WELSH CROWN GREEN BOWLING ASSOCIATION

Roger Morgan

Craig-y-Don's Finest

MR

I was pleased when the following subject agreed to appear in the profiles – our very own Roger Morgan. I must say that Roger is another face that seems to have been around the bowling world for some time but he tells me he was quite a 'late starter' taking up the game at the advanced age of 15 through his good friend Gareth M Williams. 'I hated it at first, but kept going as otherwise I would be kicking my heels over the summer – then I got hooked. He has a lot to answer for.' Roger was born in Bangor but brought up in Craig y Don. He does remember being taken to the bowling green there as a tot, ' I used to run over and pick the bowls up from the gutter; little did I know how many times I would be picking them up from the gutter decades later'. At school he was part of the Ysgol John Bright Badminton team that won the Welsh Schools Championship three years running. Badminton's loss is our gain.

Roger plays bowls as often as he can. Now working in Cardiff, he has tried his hand at flat green during the week but returns to crown green most weekends. When asked about the clubs he has played for he gave me at least eleven. Included are Craig y Don, Patricroft WMC, Lloyds Hotel, Knutsford BC, Ifton, and Sychdyn. The list goes on ' The great Roy Armson once said that I had more clubs than Jack Nicklaus.'

Despite working commitments, Roger still manages to remain a member of the WCGBA Executive Board, and organises the annual Don Morgan Trophy at Craig y Don, now in its twentieth year. He also enjoys his role as the 'voice of Welsh bowls' commentating on events at the Waterloo, BCGBA Senior Merit and the Craig Roberts Memorial Invitation event at Rhos Park. He has also notched up fifty singles titles and twenty pairs titles covering different counties. They include Vernon Building Society Stockport Pairs in 1993, September Isle of Man Festival 1994, Tournament Players Association Top 64 Championship 2000 and the 2001 Welsh Senior Merit.

Most players at any level can choose one game where everything comes together.
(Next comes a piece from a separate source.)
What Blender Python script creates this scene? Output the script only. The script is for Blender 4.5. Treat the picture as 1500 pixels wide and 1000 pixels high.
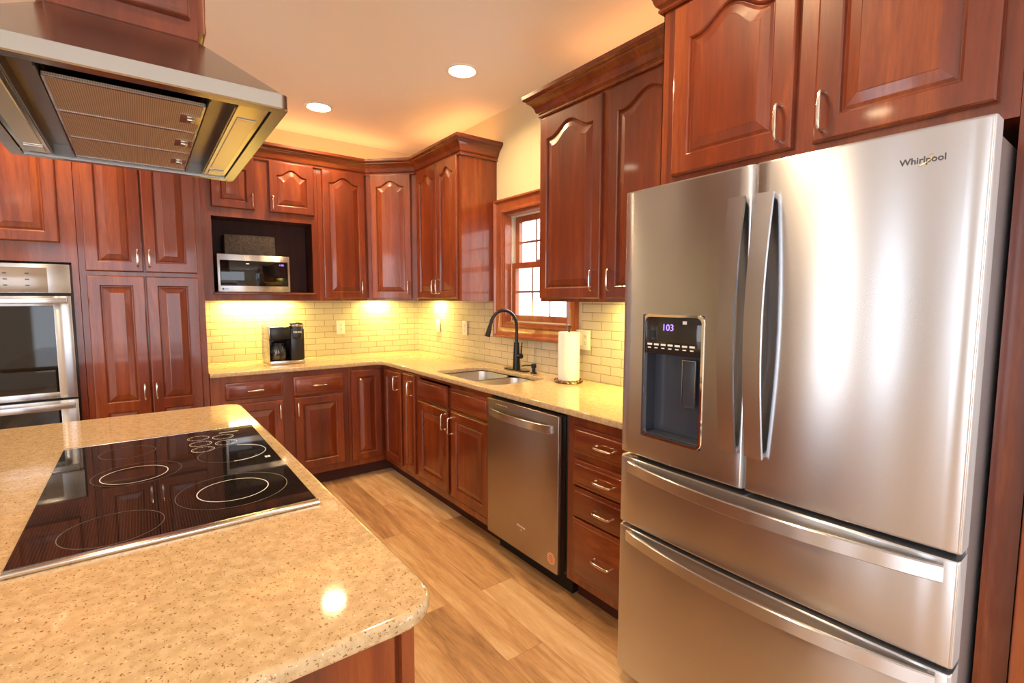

For Roger it was beating legend Ken Strutt 21-9 for Wales against Greater Manchester in 1990 and more recently a game where he wishes the ground had swallowed him up, 'there was a real bowls lesson given to me by Jack Dyson at Elland in Yorkshire who consigned to me my biggest defeat for Wales 21-4 in 2015. Roger is extremely proud of his 124 appearances for Wales and so are we. Roger's advice is always ' play with a smile on your face, and when it happens accept defeat gracefully – there will be plenty of other times when it is your day.'

Playing flat green in Cardiff has given Roger an insight into another branch of bowls and learning more about the game is, for him, very interesting. ' I would like to bring a mutual respect and understanding of both codes closer together as they could learn from each other. I certainly never waste an opportunity to promote our great crown green game with friends in the South.'

Other ways Roger likes to relax is walking and the pub game of skittles which he plays in the winter for a Cardiff team. He also plays badminton and golf sometimes. He likes all kinds of music from the Stereophonics to Elvis Costello and is quite a film buff. He is also spoilt for choice around the Capital for his favourite curry and Mexican food. He can think of nothing nicer to chill out to than a good film and 'nice cool beer.' Asked what makes him laugh, Roger says the good comedians and comedies will always be part of his down time. He particularly likes Peter Kay and Lee Mack with Father Ted and the IT Crowd topping his comedy show list.

Roger counts himself fortunate to have travelled widely but 'the one that stands out is New Zealand for the 2011 Rugby World Cup following Wales – with son James, they managed to talk themselves into the stadium to see the France -v- New Zealand Final.

Roger is as concerned as anyone about the future of bowls. Numbers have dropped and it is extremely difficult to attract players who have no previous connection to the game. He has seen the power of TV on sport at first hand and knows that economics is a huge stumbling block to getting mainstream TV and media on board.

Asked if there was anything else he wished to add ' No. I think I've bored you enough.' Never!